El idealismo de la caba­llería cristiana es, por ejemplo, una muestra del ímpetu entusiasta medieval, y sus ideales no afectan solamente a los caballeros nobles, sino también al pue­blo, como se comprueba en la difusión de los libros de caballería. El pueblo no se inspira, como lo hace hoy, en modelos muchas veces degradantes –estrellas del cine, de la música popular, de la televisión–, sino en el heroísmo de caballeros cristianos.

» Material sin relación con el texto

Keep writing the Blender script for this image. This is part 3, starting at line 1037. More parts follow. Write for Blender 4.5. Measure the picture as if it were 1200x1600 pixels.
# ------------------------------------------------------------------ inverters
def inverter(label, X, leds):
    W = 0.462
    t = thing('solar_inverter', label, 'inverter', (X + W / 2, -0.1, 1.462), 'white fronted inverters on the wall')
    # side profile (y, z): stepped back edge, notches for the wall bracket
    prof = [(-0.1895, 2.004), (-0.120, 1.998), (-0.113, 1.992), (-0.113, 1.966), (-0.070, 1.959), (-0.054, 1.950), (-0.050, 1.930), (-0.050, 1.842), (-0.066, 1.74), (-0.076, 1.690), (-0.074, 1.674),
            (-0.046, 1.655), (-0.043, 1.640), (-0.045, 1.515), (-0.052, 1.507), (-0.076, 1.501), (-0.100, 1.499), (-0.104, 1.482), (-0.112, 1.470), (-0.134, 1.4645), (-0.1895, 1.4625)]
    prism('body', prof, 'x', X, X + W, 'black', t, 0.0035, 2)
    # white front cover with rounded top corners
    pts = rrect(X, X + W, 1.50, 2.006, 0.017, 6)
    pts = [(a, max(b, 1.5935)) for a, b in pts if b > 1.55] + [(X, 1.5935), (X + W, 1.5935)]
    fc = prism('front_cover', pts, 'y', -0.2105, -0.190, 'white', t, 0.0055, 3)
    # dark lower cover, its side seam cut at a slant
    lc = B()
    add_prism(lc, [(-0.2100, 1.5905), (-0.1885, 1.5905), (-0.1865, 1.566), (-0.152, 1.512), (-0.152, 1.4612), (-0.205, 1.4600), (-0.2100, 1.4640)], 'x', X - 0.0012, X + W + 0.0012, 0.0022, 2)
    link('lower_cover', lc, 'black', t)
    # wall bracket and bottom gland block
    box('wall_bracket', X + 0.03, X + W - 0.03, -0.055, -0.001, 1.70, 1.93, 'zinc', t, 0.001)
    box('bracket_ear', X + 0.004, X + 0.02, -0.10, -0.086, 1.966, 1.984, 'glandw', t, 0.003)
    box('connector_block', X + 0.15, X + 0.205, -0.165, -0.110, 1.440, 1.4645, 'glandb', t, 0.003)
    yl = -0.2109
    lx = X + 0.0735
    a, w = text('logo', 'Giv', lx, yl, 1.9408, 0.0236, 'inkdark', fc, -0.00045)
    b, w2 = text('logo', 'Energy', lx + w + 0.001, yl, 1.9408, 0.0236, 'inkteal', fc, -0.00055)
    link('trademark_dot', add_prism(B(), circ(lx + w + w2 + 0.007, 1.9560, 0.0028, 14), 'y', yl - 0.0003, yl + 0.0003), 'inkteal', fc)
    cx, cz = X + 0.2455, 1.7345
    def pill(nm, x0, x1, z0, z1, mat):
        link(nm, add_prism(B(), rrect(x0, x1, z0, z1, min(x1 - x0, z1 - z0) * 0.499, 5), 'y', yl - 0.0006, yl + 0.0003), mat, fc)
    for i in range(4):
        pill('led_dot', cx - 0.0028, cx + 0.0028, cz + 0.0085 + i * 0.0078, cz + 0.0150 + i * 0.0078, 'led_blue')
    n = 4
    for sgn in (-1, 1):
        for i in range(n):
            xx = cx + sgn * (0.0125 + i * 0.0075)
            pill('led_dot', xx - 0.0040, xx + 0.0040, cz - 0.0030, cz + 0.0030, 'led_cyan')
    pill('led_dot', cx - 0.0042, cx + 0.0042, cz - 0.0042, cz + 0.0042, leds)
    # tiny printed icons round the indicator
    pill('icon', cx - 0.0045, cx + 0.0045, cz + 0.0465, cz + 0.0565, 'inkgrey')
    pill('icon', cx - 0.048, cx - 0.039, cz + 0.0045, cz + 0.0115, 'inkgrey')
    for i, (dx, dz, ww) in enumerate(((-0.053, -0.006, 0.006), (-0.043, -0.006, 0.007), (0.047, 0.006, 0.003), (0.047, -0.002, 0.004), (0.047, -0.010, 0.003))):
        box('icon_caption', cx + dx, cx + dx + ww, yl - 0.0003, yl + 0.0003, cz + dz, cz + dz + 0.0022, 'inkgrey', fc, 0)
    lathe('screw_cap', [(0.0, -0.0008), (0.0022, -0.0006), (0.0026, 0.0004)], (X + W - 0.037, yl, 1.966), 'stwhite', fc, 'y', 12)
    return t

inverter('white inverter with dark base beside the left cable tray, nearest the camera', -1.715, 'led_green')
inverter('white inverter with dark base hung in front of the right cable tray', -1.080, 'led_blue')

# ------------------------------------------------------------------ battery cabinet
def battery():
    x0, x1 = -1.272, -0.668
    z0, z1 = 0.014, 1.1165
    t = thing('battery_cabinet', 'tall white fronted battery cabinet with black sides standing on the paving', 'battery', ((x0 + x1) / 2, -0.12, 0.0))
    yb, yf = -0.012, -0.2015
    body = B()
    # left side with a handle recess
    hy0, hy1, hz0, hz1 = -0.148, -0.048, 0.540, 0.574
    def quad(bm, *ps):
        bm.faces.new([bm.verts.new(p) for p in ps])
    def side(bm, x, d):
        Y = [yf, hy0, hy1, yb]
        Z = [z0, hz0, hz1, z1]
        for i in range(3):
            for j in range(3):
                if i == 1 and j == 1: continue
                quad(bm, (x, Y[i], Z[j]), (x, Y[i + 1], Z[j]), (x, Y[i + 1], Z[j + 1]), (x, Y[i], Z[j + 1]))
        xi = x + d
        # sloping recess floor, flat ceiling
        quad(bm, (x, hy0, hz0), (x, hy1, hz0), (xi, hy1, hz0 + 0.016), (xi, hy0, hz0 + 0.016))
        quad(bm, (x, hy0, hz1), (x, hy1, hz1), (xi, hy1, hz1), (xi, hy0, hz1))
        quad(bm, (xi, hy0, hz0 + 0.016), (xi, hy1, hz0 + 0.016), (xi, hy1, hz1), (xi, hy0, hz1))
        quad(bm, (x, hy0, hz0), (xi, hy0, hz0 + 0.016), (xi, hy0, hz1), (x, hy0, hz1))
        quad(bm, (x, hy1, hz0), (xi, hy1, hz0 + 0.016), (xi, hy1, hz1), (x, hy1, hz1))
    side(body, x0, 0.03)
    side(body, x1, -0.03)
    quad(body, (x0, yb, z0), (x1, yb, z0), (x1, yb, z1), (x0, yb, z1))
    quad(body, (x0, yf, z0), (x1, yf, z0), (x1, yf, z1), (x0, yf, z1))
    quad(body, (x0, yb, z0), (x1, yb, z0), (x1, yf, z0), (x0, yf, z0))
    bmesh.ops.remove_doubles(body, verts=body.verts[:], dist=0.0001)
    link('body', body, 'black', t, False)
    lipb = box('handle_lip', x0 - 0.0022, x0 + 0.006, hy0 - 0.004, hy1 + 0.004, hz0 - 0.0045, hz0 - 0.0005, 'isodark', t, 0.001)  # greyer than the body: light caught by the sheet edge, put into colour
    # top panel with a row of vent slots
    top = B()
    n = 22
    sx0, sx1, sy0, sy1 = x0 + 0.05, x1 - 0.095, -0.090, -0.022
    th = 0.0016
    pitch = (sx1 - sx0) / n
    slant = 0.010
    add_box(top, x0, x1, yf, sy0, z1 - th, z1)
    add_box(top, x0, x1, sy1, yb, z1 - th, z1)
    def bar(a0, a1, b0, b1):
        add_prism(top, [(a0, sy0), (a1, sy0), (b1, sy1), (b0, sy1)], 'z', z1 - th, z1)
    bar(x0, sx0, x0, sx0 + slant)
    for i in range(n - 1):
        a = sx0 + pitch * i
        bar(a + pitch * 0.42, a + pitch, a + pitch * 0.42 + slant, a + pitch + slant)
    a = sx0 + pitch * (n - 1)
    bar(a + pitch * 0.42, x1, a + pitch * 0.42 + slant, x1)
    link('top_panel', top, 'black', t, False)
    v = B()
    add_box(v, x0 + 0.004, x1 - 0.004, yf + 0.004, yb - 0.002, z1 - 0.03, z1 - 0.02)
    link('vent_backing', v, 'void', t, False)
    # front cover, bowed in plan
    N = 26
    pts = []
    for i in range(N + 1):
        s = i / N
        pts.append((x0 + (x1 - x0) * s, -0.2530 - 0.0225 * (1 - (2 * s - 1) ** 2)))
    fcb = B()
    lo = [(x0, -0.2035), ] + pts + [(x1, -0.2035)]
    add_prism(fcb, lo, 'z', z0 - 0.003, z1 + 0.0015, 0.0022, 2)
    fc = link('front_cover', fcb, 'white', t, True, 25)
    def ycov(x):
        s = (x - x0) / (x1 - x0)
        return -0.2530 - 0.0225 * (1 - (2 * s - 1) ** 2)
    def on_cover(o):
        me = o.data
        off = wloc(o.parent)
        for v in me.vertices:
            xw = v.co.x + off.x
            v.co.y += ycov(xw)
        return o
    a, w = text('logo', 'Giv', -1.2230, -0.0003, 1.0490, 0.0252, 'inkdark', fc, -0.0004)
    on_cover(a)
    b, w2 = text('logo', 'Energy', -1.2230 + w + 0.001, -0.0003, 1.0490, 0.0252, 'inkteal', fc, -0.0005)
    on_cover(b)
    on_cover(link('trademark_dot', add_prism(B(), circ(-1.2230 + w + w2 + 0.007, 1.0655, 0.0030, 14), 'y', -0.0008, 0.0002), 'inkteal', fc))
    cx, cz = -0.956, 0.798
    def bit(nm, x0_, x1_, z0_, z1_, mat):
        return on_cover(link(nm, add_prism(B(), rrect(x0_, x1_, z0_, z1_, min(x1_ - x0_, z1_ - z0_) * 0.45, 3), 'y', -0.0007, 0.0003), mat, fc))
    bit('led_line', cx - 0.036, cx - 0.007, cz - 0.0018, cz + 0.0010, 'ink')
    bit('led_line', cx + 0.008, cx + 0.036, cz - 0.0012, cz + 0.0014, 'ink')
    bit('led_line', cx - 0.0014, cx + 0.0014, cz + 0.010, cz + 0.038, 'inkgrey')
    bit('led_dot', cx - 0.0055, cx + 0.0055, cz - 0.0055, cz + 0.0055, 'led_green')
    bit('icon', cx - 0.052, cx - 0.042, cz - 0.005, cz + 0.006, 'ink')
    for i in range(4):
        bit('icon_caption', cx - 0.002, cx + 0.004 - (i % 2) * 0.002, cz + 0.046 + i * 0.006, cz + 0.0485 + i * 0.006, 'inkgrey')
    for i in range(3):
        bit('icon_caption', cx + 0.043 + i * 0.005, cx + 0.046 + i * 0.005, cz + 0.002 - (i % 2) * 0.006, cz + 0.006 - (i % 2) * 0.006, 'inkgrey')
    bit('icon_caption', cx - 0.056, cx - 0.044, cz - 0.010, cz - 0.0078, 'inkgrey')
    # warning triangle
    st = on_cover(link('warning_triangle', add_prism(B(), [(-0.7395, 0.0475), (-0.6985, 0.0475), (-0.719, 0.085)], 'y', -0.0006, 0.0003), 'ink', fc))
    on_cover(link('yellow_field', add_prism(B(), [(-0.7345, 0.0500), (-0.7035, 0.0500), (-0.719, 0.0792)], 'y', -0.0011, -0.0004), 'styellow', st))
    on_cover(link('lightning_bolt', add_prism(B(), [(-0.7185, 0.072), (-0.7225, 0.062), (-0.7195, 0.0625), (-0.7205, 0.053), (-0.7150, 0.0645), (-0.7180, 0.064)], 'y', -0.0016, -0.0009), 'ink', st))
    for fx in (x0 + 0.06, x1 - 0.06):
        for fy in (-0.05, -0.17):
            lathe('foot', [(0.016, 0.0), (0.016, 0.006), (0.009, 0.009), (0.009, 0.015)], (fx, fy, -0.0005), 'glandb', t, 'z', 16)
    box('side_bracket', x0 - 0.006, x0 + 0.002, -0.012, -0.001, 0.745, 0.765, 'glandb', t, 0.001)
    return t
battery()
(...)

Por otra parte, todavía no se han formado las nacionali­dades cerradas en sí mismas, ni se han alzado aún los monar­cas absolutos, ni los ministros poderosísi­mos, uniformizadores de la vida social. De hecho, en la Edad Media, los prínci­pes cristianos no pueden nada sin los nobles, ni éstos sin el consentimiento de sus vasallos. Y es que todavía tiene gran vigen­cia el principo de subsidiariedad, el tejido social orgá­nico, los grupos naturales inter­medios, la familia y el gremio, el municipio y la región. Y todavía cuentan mucho las relaciones personales, la costum­bre, el compromiso verbal, los impuestos pactados, lo mismo que el vínculo que une al vasallo con el señor local.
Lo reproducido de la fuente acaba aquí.